The Quake-Catcher Network is a collaborative initiative for developing the world’s largest, low-cost strong-motion seismic network by utilizing sensors in and attached to internet-connected computers. From this page you can access seismic data, participate in QCN development, request seismic sensors for your own experiment,


The Quake-Catcher Network is a research network built to collect seismic data from a flexible array of seismic sensors connected to or internal to common computers. The data is freely available for download

Research Opportunities

The Quake-Catcher Network is a collaborative effort, and as such QCN encourages active participation from the seismic research community and software development community. Click here to learn more. You could help in many ways spanning from installing sensors in K-12 classrooms, software or hardware development, to using data to demonstrate the utility of the QCN.

Investigation Phase

The Quake-Catcher Network is currently in the preliminary investigation phase. We’ve been working hard to ensure that there are no roadblocks in the way of full QCN development. The following are just a few of the ways we’ve ensured that the QCN will be a success:

  1. A three-year plan to develop QCN has been developed (we are already many months ahead of schedule!).
  2. Preliminary algorithms for client- and server-side programs have developed and tested with real data upload. These include:
    1. A. Accurate timing with Network Time Protocol (NTP).
      B. Geotargeting (locating laptops locations through TCP/IP addresses).
      C. Google Maps user interface for sensor location.
      D. Multiple screensavers with a Sensor Viewer & Global Earthquake Viewer.
      E. Automated rapid metadata with waveform data upload afterward.
  3. QCN purchased and installed a server trio at Stanford University in the Center for Computational Earth and Environmental Sciences (CEES).
  4. QCN received preliminary funding from NSF for a limited 12-month investigation phase of the QCN as a scientific and education and outreach tool.
  5. QCN identified and purchased two types of USB accelerometers for preliminary distribution.
  6. QCN has collected data from earthquake and human triggered events.

Short-Term Goals

There is still a lot of development needed for the Quake-Catcher Network. We are working on these features as fast as possible.

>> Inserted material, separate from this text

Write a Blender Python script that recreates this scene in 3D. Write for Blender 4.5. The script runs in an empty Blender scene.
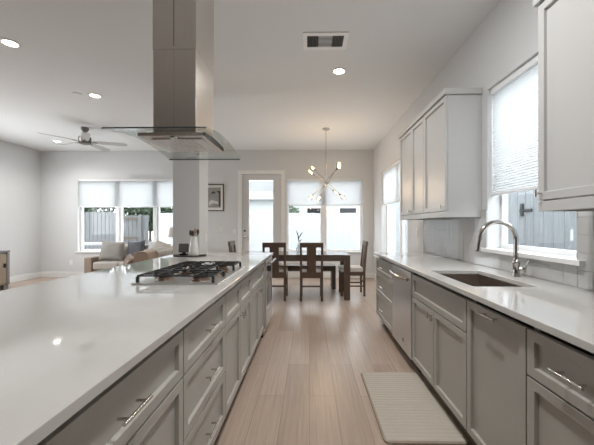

  1. QCN will integrate more sensor types including HP, Dell, WiiMote, and Cell Phones, and more.
  2. QCN will develop more sophisticated event detection and trigger association algorithms to handle the large quantity of data expected/needed.
  3. QCN will develop data distribution systems for dissemination to seismologists. Input is needed from fellow scientists as to what data types are desired (Please contact Jesse F. Lawrence.
  4. Install 1,000+ USB accelerometers in K-12 schools by July, 2009.
  5. Record as many earthquakes as possible!


Long-Term Goals

The long-term success of the Quake-Catcher Network will be evaluated on how well QCN accomplishes the following tasks:

  1. Evaluate the effectiveness of the network for rapid earthquake detection.
  2. Evaluate the effectiveness of the network to provide high-density strong-motion waveform data.
  3. Evaluate teh effectiveness of the network to educate the public about earthquakes and earthquake hazards.